Re: BW film speed in the past
« Reply #45 on: January 01, 2017, 01:07:52 pm »
Surely you've seen the film "Blow-Up"

I watched it yesterday, thanks for the tip.

I was impressed that they used a yellow light in the darkroom scenes, instead of the usual MovieOS red light - surely filmmakers, of all people, will have been in an actual darkroom?

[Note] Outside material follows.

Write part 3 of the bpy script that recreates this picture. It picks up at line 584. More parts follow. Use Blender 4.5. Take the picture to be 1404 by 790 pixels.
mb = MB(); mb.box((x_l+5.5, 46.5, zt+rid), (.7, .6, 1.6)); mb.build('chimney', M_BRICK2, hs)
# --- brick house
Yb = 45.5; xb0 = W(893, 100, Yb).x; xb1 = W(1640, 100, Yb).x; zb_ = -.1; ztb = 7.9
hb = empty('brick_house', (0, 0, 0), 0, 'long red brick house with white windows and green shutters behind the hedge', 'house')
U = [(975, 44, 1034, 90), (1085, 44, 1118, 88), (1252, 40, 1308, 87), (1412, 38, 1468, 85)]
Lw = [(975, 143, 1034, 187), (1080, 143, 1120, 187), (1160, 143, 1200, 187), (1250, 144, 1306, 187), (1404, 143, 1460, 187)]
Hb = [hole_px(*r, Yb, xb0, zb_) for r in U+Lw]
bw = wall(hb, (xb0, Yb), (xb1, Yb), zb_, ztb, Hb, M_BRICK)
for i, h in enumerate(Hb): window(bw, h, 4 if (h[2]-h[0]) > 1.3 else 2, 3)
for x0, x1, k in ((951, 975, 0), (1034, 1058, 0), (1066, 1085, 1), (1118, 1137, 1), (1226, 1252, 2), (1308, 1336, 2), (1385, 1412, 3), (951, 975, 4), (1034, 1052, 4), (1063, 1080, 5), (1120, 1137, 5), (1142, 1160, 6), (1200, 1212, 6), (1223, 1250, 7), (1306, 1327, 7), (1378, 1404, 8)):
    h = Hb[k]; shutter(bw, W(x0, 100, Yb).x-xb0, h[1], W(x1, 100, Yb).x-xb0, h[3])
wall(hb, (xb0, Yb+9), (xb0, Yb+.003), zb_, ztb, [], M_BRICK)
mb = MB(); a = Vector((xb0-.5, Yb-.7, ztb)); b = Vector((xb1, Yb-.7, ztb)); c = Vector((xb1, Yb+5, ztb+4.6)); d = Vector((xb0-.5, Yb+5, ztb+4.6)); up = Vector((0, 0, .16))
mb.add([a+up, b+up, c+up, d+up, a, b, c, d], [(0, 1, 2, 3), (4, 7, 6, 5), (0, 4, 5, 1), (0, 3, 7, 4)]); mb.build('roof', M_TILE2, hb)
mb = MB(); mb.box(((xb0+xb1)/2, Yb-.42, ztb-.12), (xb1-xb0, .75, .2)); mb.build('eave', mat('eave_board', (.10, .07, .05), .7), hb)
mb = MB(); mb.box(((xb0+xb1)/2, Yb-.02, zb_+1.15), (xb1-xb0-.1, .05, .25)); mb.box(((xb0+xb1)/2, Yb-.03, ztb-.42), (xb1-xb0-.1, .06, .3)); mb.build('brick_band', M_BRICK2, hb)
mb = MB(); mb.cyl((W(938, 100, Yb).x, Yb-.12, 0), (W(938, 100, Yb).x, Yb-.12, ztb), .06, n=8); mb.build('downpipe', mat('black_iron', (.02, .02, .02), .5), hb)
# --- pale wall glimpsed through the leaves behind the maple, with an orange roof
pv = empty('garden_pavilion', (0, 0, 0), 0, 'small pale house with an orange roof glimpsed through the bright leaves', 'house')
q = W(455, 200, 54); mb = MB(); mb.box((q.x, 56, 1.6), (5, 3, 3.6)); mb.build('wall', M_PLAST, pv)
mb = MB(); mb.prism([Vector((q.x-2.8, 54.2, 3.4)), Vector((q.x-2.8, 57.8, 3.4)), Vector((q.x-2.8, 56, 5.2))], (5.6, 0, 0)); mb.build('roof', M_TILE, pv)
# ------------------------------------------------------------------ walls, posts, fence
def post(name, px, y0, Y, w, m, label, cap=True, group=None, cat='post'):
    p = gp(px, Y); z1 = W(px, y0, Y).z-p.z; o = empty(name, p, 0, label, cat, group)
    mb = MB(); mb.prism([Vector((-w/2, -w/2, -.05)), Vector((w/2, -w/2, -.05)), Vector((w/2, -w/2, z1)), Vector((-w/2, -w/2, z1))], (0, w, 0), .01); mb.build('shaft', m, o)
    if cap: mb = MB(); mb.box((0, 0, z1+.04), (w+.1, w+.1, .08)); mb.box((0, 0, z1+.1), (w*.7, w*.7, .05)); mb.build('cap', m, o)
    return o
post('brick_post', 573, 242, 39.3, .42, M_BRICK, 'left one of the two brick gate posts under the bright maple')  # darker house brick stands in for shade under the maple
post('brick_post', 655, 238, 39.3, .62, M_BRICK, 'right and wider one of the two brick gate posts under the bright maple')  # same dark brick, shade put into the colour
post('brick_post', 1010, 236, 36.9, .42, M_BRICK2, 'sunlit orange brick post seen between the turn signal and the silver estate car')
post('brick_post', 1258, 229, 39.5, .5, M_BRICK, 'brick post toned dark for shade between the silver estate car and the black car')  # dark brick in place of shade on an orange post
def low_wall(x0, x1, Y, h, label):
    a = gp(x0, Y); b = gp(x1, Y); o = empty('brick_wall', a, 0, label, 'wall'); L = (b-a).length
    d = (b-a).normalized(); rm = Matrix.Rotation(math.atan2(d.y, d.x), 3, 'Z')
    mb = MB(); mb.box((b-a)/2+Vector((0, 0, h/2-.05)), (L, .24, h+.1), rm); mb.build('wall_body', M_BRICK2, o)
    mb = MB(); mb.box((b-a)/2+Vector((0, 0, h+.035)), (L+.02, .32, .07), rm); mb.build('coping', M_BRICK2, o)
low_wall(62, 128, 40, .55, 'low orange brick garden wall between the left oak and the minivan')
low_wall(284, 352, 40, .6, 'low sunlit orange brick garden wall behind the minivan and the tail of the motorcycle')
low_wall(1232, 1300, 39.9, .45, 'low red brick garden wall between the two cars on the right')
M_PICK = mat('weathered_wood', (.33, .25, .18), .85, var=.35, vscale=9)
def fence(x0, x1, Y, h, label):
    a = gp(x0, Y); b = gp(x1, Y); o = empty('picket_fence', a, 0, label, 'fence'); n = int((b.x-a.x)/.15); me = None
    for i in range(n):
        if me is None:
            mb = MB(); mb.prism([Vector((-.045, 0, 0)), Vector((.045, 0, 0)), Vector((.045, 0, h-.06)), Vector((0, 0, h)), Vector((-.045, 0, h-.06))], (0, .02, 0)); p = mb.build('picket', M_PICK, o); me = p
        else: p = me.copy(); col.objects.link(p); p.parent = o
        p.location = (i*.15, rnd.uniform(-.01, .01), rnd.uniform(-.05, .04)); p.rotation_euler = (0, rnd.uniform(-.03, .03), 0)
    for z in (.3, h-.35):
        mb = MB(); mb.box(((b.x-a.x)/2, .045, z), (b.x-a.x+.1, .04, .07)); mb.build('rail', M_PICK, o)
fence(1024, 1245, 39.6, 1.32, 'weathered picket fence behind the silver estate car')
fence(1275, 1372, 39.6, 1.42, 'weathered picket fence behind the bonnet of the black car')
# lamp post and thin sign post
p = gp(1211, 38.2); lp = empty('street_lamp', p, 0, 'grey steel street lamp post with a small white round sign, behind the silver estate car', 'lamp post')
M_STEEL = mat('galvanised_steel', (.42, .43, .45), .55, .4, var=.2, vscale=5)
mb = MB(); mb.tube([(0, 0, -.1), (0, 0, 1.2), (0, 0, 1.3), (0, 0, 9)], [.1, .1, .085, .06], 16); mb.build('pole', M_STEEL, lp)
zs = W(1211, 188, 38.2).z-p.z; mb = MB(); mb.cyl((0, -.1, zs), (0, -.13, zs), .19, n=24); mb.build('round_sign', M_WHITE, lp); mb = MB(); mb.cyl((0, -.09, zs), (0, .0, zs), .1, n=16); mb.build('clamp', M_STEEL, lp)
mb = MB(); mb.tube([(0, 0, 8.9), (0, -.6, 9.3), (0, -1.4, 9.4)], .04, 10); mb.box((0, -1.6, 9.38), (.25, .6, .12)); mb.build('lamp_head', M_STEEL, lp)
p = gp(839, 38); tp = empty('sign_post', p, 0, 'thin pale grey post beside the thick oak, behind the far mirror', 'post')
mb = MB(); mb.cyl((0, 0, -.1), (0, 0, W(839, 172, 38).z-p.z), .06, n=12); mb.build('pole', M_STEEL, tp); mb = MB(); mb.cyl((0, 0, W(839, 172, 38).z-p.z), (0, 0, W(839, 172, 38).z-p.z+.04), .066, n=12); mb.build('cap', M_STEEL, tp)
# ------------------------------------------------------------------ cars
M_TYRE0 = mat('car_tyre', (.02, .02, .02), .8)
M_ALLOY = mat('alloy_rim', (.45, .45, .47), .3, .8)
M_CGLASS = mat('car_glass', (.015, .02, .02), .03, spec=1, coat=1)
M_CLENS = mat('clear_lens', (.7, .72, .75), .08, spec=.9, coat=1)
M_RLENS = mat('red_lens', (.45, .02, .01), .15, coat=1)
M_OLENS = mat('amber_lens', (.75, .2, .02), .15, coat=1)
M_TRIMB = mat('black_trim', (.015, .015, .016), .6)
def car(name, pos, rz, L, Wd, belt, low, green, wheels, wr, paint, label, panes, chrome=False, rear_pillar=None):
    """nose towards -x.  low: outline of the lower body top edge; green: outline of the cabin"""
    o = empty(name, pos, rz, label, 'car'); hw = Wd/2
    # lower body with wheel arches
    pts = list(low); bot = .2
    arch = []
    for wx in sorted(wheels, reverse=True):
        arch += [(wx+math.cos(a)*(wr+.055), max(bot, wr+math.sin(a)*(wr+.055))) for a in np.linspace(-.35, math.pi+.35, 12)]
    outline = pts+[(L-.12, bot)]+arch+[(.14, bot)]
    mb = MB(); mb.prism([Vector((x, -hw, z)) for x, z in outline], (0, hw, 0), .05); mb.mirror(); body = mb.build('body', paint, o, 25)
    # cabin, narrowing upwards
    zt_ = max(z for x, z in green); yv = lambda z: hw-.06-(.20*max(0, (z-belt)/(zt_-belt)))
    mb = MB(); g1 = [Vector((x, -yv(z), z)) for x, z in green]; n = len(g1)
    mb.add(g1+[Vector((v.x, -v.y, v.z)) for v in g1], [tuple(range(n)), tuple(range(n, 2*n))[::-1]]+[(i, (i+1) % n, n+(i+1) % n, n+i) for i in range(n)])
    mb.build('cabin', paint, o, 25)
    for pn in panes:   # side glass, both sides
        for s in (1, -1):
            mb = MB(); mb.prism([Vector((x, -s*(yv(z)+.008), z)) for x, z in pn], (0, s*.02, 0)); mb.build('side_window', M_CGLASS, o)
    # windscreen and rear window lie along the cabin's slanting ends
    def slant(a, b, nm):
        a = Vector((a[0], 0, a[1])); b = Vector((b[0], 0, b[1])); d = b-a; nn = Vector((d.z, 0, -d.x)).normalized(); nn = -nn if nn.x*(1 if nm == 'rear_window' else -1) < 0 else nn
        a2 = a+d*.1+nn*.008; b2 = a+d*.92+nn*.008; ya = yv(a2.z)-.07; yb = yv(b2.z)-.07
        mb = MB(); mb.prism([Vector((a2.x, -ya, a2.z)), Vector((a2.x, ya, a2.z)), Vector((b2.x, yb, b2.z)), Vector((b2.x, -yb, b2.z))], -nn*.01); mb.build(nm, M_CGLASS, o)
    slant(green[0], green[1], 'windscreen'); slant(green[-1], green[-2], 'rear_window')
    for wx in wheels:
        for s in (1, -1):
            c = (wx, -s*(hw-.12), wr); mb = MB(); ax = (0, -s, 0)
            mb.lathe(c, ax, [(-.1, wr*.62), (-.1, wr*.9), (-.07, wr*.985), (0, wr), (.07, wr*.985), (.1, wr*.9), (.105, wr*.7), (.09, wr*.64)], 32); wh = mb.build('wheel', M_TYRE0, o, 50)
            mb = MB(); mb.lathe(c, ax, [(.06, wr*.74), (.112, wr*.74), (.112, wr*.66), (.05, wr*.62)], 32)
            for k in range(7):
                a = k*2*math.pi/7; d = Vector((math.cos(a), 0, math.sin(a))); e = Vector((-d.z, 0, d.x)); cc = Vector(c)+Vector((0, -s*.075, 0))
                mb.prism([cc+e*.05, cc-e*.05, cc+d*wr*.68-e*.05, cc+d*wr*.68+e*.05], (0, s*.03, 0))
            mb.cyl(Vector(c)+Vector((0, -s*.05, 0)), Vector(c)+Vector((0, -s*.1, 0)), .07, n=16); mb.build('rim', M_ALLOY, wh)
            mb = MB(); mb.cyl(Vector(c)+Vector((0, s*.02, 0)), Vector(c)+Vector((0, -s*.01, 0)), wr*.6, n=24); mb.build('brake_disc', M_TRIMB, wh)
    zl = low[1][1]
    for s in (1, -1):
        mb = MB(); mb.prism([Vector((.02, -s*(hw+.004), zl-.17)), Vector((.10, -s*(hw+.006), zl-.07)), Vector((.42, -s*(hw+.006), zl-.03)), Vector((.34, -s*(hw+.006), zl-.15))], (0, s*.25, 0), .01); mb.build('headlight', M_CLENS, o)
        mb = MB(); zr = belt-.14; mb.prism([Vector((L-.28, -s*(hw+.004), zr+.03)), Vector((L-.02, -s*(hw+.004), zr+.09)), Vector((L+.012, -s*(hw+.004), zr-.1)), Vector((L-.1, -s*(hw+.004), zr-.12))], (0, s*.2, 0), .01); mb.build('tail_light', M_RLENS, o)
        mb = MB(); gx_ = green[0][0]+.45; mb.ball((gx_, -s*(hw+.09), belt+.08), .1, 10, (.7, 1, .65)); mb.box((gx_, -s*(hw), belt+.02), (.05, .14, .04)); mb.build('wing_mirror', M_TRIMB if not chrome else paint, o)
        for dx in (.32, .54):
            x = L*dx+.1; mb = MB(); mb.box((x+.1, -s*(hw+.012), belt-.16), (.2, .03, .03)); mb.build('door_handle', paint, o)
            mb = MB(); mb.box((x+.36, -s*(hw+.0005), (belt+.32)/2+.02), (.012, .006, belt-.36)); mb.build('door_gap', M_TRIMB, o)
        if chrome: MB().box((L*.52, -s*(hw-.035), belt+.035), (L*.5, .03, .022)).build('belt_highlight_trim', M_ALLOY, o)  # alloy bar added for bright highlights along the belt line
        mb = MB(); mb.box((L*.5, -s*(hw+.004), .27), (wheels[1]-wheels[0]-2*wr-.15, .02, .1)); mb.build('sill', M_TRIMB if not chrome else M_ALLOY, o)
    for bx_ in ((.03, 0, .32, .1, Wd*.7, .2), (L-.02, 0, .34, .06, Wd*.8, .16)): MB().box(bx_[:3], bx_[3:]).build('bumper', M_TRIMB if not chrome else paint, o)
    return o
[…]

Also  the five second exposure when shooting with a couple of 200W floods, and the fact he didn't attempt to photograph the body in the park with only the light from the neon advert and the moon.
Quote from: tiermat
that's not science, it's semantics.

Re: BW film speed in the past
« Reply #46 on: January 02, 2017, 11:31:16 am »
Yellow light (actually a special dark amber) is only good for multigrade papers, surely?  For normal orthochromatic paper you need a red light.
Never tell me the odds.

David Martin

  • Thats Dr Oi You thankyouverymuch
Re: BW film speed in the past
« Reply #47 on: January 02, 2017, 12:00:38 pm »
The safelight colour depends on the paper in use. Multigrade is more sensitive than standard papers. Some papers/films use green safelights.
"By creating we think. By living we learn" - Patrick Geddes

Re: BW film speed in the past
« Reply #48 on: January 02, 2017, 12:30:39 pm »
Yellow light (actually a special dark amber) is only good for multigrade papers, surely?  For normal orthochromatic paper you need a red light.

Normal black and white photographic paper is not orthochromatic because (a) there's no need for it to be, you are not exposing to a coloured source; (b) it's more difficult/expensive to add green sensitivity; and (c) you wouldn't be able to use them under orange/yellow safelights. This applies to both multigrade and fixed contrast papers.

There are ortho films, such as Kodalith, which you can develop by inspection under a red safelight. They are normally used for graphic arts rather than pictorial photography.


Quote from: tiermat
that's not science, it's semantics.

LEE

  • "Shut Up Jens" - Legs.
Re: BW film speed in the past
« Reply #49 on: January 02, 2017, 12:36:59 pm »
My darkroom light was Olive Green.
Some people say I'm self-obsessed but that's enough about them.